What is the number of lines holding the word "this"? Write that number and nothing else.

◆ ◆ ◆ ◆ ◆ ◆ ◆

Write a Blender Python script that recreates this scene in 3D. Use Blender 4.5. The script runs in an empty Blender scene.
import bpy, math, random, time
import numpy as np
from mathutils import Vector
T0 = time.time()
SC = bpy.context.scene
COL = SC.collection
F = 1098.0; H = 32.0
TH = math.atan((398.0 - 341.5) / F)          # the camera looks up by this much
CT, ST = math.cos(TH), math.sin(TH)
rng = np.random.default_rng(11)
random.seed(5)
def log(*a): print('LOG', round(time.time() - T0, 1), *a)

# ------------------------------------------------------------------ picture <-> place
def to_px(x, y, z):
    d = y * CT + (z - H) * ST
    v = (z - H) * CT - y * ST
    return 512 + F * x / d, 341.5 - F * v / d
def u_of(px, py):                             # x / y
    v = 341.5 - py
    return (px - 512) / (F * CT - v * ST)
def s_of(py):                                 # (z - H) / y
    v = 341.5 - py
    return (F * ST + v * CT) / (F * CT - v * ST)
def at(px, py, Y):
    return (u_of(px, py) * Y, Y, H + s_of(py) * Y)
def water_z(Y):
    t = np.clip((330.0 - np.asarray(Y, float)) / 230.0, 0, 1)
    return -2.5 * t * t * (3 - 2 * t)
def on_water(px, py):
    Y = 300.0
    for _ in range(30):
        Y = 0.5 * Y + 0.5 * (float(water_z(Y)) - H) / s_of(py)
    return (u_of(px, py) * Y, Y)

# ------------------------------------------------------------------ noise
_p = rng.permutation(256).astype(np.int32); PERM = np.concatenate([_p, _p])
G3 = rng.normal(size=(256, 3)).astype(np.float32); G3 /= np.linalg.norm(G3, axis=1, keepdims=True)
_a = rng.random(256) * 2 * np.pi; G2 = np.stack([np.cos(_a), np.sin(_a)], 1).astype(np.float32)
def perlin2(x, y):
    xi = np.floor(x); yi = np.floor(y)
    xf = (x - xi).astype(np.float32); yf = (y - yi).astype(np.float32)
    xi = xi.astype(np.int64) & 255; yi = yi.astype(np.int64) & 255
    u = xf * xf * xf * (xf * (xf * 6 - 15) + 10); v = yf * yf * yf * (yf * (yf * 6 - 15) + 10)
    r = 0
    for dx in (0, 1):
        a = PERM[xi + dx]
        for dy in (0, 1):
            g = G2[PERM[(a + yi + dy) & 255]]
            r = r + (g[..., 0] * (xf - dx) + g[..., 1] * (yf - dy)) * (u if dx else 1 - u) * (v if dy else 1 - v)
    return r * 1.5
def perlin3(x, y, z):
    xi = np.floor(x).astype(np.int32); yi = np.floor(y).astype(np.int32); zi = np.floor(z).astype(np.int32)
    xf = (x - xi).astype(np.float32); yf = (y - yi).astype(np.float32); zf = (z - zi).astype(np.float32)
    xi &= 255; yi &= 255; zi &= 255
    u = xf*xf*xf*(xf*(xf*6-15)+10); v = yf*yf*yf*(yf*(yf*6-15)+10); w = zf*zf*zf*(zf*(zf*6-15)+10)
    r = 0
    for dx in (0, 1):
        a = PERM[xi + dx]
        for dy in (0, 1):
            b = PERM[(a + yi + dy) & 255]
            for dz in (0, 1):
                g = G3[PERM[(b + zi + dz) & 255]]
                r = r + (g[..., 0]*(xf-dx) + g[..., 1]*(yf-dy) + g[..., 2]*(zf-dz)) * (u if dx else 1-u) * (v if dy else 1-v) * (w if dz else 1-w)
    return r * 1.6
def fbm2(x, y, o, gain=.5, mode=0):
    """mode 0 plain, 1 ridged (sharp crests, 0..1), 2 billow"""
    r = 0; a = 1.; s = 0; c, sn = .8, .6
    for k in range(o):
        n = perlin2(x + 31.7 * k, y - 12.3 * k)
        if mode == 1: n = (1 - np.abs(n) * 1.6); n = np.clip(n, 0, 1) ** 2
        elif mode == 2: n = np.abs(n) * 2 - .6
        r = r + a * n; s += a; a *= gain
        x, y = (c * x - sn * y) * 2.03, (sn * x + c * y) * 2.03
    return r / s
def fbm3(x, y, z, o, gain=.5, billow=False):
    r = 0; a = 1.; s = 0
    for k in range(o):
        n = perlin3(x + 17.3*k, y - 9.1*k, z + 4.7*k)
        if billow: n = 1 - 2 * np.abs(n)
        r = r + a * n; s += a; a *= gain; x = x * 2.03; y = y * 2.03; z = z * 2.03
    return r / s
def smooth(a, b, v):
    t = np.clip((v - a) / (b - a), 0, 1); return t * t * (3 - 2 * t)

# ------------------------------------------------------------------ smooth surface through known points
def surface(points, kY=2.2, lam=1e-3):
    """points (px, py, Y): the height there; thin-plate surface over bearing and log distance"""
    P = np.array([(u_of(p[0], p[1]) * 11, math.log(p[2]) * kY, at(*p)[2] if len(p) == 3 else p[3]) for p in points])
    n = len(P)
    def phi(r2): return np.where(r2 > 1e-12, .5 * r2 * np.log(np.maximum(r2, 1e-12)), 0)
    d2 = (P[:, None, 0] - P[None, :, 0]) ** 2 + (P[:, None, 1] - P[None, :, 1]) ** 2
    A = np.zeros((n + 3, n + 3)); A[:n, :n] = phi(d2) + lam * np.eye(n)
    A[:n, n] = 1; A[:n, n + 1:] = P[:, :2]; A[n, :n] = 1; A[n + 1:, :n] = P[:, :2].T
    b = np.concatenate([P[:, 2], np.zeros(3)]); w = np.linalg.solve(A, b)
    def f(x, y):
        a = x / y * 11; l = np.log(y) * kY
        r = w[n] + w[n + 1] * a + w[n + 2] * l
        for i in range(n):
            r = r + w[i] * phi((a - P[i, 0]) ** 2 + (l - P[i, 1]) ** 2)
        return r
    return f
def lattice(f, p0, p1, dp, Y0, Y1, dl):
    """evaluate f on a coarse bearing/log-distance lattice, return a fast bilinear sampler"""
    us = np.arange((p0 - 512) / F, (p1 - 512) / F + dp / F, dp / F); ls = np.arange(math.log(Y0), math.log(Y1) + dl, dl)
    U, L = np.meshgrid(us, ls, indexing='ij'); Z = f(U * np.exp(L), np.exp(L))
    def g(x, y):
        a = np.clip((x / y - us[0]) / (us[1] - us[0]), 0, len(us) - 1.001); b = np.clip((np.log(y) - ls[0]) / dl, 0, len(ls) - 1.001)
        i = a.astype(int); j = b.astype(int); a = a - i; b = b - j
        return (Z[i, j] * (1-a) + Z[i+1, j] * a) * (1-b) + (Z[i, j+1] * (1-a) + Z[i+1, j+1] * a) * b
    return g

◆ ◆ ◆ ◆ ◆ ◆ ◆

▶ [Result]: 2